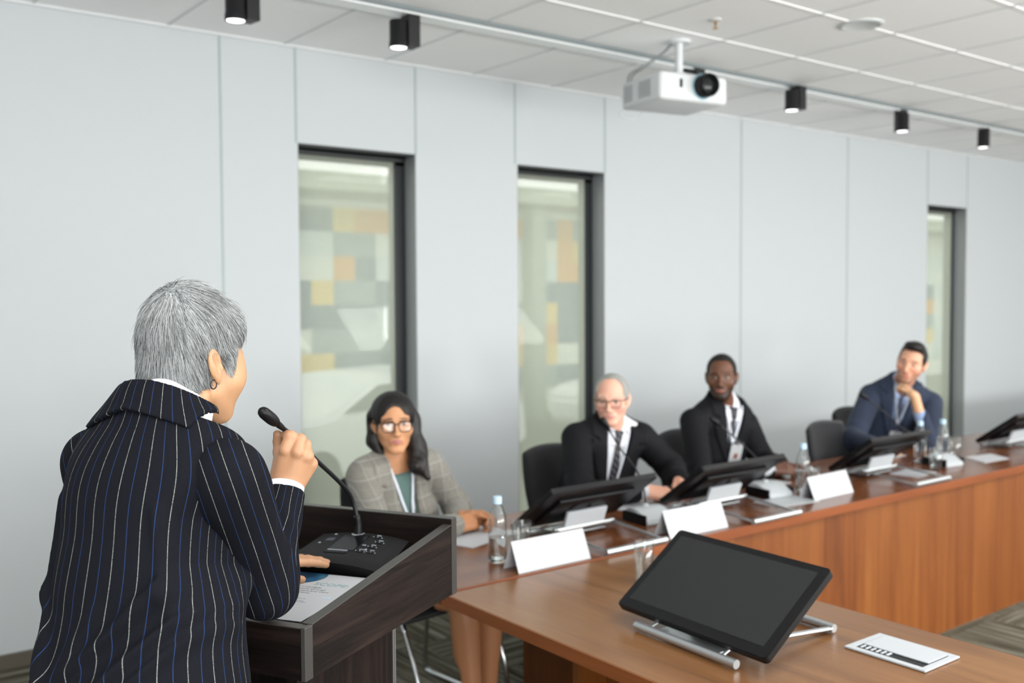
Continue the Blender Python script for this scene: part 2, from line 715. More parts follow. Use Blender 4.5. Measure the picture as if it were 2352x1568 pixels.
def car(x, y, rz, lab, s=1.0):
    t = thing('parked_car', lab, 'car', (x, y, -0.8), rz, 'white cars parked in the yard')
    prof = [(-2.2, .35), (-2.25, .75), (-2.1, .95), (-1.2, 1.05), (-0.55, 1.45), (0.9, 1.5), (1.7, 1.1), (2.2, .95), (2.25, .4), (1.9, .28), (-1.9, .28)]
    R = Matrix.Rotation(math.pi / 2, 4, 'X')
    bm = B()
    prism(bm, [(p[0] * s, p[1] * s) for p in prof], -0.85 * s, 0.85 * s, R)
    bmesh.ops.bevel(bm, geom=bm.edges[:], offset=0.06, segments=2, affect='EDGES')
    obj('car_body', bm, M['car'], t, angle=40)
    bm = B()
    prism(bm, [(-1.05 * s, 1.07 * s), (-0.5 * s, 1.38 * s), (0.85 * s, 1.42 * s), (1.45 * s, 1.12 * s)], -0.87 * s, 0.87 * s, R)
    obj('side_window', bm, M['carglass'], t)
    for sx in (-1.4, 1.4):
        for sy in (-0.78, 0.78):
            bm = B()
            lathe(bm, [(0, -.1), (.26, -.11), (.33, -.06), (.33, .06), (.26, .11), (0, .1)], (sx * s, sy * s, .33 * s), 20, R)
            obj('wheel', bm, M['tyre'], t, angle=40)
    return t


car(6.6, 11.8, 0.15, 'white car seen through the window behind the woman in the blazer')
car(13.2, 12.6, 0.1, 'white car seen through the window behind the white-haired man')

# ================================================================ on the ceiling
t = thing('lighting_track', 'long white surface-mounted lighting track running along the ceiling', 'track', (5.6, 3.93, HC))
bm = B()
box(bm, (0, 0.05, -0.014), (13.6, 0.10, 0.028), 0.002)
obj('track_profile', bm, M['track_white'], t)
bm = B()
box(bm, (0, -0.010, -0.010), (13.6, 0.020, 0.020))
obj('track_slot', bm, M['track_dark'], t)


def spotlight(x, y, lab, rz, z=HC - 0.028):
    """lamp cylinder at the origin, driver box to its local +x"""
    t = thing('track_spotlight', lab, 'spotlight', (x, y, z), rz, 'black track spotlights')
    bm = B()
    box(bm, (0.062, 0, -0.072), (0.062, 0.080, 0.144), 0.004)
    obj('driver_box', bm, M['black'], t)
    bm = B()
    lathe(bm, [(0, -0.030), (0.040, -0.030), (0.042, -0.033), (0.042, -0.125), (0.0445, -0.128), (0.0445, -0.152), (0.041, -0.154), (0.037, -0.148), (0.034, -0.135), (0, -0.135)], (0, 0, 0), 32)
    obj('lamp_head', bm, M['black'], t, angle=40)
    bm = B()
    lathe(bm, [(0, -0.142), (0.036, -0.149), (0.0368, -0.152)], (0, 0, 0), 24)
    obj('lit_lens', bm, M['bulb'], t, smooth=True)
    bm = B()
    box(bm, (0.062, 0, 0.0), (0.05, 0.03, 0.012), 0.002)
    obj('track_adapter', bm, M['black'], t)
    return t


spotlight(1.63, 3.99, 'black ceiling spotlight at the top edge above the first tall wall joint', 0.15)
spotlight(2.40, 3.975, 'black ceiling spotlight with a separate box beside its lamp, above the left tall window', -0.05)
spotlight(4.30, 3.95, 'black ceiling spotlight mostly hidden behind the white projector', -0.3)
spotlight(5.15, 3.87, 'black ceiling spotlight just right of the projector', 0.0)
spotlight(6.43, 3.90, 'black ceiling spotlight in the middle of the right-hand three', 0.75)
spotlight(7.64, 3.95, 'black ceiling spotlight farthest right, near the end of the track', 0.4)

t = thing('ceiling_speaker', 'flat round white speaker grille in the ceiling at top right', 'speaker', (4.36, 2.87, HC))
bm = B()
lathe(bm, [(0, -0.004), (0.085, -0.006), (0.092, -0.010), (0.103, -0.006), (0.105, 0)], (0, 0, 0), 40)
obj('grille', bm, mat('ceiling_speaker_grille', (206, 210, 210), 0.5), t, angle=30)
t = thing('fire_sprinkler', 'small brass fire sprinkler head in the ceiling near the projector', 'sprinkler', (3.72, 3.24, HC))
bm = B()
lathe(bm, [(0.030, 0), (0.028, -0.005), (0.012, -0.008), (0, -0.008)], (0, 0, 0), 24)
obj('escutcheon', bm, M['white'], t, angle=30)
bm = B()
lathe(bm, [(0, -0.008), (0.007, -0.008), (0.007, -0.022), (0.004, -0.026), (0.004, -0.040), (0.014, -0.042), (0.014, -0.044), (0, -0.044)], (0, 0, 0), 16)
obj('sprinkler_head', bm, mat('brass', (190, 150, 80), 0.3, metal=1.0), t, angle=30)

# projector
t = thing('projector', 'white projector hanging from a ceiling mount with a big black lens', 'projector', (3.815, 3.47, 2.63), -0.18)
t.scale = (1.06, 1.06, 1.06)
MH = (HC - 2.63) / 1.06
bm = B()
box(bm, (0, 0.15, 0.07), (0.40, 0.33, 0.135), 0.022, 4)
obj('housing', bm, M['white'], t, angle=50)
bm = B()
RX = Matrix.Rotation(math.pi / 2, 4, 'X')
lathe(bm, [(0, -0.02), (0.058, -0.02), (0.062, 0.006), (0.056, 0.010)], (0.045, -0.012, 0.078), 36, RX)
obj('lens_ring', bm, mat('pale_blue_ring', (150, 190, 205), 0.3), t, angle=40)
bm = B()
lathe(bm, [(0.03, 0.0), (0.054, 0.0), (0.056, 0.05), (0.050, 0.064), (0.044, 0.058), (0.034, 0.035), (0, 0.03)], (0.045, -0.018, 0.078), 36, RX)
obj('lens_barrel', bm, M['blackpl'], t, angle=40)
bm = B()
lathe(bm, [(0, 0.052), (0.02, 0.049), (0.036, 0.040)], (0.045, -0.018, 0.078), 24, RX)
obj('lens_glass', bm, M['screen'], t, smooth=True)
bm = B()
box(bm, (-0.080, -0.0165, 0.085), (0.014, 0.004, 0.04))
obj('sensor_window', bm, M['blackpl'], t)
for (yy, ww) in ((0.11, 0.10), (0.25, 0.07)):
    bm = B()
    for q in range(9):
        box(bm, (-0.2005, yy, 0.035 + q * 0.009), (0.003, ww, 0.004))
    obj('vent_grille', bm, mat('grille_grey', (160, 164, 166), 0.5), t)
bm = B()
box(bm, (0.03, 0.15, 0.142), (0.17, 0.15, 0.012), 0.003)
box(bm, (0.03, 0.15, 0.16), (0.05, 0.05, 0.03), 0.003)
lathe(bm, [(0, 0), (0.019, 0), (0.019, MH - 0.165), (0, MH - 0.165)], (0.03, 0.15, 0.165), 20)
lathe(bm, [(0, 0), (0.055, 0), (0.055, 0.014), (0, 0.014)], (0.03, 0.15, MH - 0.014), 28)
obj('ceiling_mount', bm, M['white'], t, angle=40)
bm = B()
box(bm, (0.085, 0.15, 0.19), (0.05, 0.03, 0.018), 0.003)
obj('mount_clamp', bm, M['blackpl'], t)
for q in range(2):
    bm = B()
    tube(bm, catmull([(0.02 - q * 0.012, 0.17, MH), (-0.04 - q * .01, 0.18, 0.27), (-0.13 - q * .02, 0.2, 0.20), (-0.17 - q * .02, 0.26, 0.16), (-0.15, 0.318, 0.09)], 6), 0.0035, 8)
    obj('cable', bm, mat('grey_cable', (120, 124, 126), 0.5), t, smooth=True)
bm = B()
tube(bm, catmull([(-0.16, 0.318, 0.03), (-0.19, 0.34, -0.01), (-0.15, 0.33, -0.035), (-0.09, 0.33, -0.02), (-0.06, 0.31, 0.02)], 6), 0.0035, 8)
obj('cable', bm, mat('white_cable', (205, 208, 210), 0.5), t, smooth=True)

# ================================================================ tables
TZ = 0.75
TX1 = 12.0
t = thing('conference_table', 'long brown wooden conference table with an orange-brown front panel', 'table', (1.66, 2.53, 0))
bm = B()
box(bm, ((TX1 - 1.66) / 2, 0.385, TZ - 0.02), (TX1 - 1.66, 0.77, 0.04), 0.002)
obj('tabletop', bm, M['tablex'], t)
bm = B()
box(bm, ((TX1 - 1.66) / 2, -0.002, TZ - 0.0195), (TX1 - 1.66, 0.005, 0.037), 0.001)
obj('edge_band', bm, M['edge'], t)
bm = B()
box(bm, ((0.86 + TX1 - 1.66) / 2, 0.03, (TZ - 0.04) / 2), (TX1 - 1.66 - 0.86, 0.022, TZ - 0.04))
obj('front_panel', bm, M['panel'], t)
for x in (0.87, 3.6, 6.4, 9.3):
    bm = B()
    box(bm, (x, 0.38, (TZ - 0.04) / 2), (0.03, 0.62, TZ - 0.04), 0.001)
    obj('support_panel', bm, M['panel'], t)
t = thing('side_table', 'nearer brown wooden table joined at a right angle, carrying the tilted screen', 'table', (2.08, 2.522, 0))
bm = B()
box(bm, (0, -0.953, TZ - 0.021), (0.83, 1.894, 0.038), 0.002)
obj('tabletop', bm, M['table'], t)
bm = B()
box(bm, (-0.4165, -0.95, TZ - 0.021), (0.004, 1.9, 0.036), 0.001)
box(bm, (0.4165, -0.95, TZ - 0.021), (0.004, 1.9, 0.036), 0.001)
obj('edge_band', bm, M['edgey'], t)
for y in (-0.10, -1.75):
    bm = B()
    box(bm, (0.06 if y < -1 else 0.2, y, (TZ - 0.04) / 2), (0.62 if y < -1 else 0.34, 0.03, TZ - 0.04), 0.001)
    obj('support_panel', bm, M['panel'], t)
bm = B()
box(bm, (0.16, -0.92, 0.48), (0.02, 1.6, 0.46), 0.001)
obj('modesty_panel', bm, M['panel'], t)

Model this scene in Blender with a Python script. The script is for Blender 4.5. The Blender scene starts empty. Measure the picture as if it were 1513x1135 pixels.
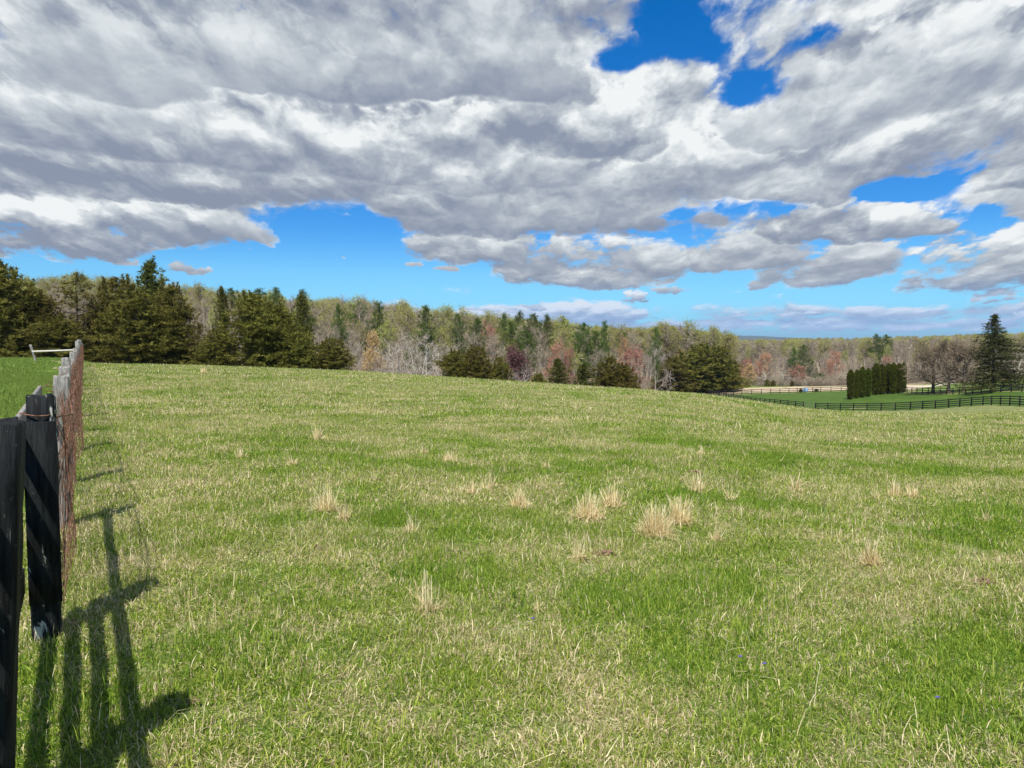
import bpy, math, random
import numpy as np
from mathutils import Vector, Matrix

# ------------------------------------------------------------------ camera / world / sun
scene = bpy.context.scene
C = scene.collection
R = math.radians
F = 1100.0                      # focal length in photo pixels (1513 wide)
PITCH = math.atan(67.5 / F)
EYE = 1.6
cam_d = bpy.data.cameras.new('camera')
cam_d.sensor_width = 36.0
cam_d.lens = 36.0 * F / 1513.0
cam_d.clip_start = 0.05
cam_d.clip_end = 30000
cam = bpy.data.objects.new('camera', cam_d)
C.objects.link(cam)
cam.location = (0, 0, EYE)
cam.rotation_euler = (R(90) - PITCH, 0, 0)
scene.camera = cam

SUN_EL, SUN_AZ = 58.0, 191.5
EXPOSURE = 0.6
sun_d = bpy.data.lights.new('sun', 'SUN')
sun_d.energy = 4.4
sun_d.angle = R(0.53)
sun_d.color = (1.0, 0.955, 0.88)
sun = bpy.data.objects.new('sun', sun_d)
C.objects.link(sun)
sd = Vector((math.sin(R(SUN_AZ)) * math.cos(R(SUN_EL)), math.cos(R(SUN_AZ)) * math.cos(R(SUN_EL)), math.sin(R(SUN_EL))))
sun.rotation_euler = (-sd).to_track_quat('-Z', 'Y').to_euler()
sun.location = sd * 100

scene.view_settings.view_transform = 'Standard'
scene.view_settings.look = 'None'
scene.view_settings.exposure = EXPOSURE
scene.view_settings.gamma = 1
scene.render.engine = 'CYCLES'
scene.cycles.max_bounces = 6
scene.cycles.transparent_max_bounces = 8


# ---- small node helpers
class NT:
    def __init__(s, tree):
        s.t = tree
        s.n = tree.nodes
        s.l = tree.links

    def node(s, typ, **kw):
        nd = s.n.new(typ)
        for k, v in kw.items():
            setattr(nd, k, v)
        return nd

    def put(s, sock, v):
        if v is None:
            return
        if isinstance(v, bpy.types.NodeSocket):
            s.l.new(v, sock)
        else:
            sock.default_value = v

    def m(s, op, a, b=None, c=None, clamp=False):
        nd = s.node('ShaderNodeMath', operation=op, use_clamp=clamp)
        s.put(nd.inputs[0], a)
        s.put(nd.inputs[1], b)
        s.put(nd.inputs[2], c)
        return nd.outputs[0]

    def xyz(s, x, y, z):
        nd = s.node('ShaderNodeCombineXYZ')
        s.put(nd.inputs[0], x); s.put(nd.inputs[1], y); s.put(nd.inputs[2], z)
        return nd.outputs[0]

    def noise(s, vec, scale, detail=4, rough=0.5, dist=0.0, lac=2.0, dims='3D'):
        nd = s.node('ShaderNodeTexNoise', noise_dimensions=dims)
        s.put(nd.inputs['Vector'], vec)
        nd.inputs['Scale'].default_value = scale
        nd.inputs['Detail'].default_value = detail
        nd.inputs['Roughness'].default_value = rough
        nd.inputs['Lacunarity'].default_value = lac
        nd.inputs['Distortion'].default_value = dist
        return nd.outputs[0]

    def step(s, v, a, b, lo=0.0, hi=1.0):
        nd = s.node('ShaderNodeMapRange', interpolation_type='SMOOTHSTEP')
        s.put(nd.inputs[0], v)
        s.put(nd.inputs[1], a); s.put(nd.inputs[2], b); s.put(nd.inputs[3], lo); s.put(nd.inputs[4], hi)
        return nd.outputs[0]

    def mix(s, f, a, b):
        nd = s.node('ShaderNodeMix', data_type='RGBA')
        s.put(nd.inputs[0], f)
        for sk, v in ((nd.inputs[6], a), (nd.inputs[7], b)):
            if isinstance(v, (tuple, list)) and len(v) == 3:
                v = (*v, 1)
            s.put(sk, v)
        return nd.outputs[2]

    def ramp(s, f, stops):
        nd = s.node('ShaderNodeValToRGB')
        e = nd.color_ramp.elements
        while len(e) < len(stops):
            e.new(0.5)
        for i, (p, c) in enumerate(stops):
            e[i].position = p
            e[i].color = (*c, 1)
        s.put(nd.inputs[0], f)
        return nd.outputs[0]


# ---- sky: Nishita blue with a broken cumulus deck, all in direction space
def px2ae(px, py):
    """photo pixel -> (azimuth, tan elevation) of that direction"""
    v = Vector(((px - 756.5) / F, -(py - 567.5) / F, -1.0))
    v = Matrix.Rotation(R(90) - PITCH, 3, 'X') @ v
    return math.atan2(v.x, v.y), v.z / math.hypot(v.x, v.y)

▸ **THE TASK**
Return, please, the exact lines from the beginning of the entries above through the line containing "car(13.2, 12.6, 0.1, 'white", both included; pictures are left out.

▸ **WRITTEN RESPONSE**
Continue the Blender Python script for this scene: part 2, from line 715. More parts follow. Use Blender 4.5. Measure the picture as if it were 2352x1568 pixels.
def car(x, y, rz, lab, s=1.0):
    t = thing('parked_car', lab, 'car', (x, y, -0.8), rz, 'white cars parked in the yard')
    prof = [(-2.2, .35), (-2.25, .75), (-2.1, .95), (-1.2, 1.05), (-0.55, 1.45), (0.9, 1.5), (1.7, 1.1), (2.2, .95), (2.25, .4), (1.9, .28), (-1.9, .28)]
    R = Matrix.Rotation(math.pi / 2, 4, 'X')
    bm = B()
    prism(bm, [(p[0] * s, p[1] * s) for p in prof], -0.85 * s, 0.85 * s, R)
    bmesh.ops.bevel(bm, geom=bm.edges[:], offset=0.06, segments=2, affect='EDGES')
    obj('car_body', bm, M['car'], t, angle=40)
    bm = B()
    prism(bm, [(-1.05 * s, 1.07 * s), (-0.5 * s, 1.38 * s), (0.85 * s, 1.42 * s), (1.45 * s, 1.12 * s)], -0.87 * s, 0.87 * s, R)
    obj('side_window', bm, M['carglass'], t)
    for sx in (-1.4, 1.4):
        for sy in (-0.78, 0.78):
            bm = B()
            lathe(bm, [(0, -.1), (.26, -.11), (.33, -.06), (.33, .06), (.26, .11), (0, .1)], (sx * s, sy * s, .33 * s), 20, R)
            obj('wheel', bm, M['tyre'], t, angle=40)
    return t


car(6.6, 11.8, 0.15, 'white car seen through the window behind the woman in the blazer')
car(13.2, 12.6, 0.1, 'white car seen through the window behind the white-haired man')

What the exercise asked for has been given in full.